## Requirements
In how many lines of the data does the word "scene" appear? Give the number by itself.

## Supplied data
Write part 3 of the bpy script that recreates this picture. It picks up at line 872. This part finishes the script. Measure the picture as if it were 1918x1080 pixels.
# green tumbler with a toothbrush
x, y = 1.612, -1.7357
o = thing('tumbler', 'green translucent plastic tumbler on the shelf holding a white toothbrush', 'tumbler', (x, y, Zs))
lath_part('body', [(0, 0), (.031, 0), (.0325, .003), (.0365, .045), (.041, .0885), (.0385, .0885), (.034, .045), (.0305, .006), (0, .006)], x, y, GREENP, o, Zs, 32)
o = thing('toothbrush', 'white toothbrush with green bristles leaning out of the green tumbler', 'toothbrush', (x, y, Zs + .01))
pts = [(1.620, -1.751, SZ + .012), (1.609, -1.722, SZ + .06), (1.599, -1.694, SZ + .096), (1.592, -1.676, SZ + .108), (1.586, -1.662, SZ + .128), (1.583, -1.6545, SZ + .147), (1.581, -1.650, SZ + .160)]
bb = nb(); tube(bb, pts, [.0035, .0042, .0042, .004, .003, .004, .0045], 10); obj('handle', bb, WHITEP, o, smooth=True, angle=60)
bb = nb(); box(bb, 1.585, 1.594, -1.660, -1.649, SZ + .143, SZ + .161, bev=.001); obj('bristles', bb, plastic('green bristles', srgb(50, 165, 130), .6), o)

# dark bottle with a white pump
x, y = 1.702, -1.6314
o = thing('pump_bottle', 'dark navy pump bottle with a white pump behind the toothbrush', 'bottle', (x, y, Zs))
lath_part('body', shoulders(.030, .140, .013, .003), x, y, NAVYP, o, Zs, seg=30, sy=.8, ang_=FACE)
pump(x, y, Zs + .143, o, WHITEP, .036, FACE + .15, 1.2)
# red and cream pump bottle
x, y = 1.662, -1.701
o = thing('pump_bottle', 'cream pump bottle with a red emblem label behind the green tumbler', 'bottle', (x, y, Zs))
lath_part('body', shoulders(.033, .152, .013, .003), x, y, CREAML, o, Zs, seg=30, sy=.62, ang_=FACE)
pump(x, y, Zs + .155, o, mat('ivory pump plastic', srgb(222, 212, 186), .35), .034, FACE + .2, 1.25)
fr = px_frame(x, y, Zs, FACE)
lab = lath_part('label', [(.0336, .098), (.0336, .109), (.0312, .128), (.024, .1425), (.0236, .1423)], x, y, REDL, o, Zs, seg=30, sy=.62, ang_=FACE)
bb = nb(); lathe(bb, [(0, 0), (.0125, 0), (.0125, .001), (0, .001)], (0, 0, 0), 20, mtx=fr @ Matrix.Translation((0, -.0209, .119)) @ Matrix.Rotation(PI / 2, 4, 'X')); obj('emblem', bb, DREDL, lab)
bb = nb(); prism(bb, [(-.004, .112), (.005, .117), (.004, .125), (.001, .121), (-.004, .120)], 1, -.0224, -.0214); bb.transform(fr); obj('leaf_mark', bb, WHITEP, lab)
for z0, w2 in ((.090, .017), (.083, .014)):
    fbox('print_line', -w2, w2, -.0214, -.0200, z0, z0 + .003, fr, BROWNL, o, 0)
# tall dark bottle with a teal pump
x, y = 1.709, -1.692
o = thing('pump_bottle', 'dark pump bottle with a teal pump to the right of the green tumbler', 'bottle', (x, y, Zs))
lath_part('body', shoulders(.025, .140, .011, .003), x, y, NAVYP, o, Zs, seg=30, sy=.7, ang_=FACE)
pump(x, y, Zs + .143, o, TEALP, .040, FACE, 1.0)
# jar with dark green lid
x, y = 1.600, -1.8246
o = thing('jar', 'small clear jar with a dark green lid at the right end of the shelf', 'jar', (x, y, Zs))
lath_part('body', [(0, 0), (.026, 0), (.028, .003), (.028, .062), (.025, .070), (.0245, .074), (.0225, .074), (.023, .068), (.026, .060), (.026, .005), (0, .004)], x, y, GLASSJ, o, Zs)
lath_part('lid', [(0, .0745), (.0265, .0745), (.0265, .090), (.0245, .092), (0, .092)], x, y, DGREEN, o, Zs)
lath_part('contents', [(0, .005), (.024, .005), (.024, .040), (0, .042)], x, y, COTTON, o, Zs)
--
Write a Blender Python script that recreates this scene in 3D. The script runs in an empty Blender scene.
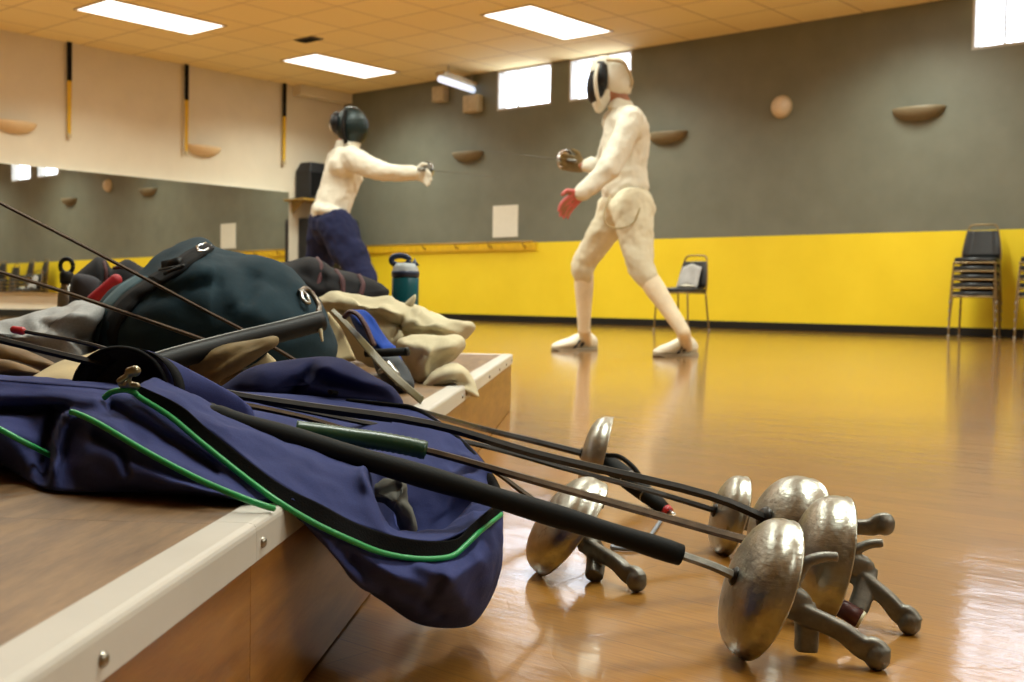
...
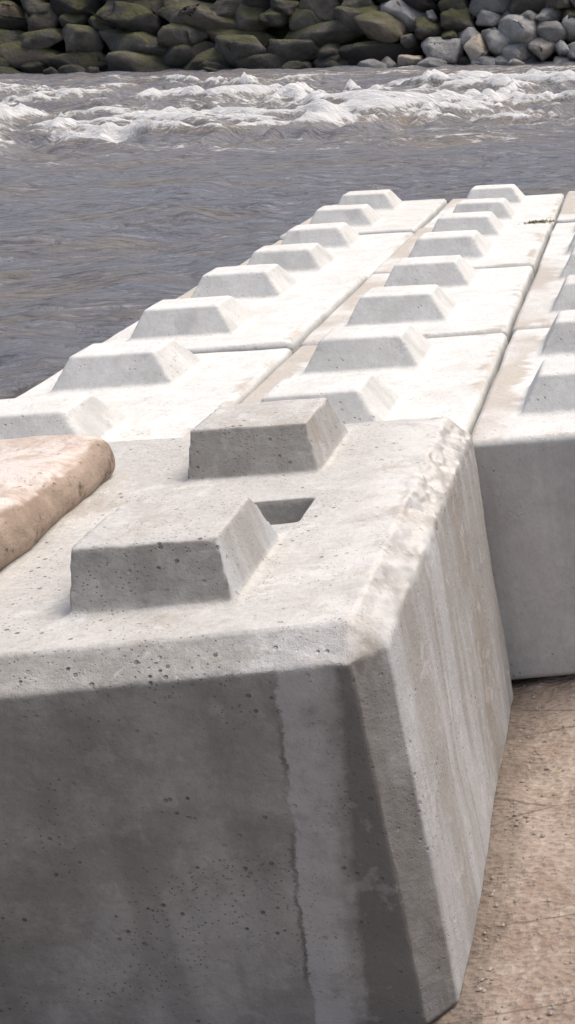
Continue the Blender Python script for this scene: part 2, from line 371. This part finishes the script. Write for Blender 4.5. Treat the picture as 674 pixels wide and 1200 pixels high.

## Result for this exercise
2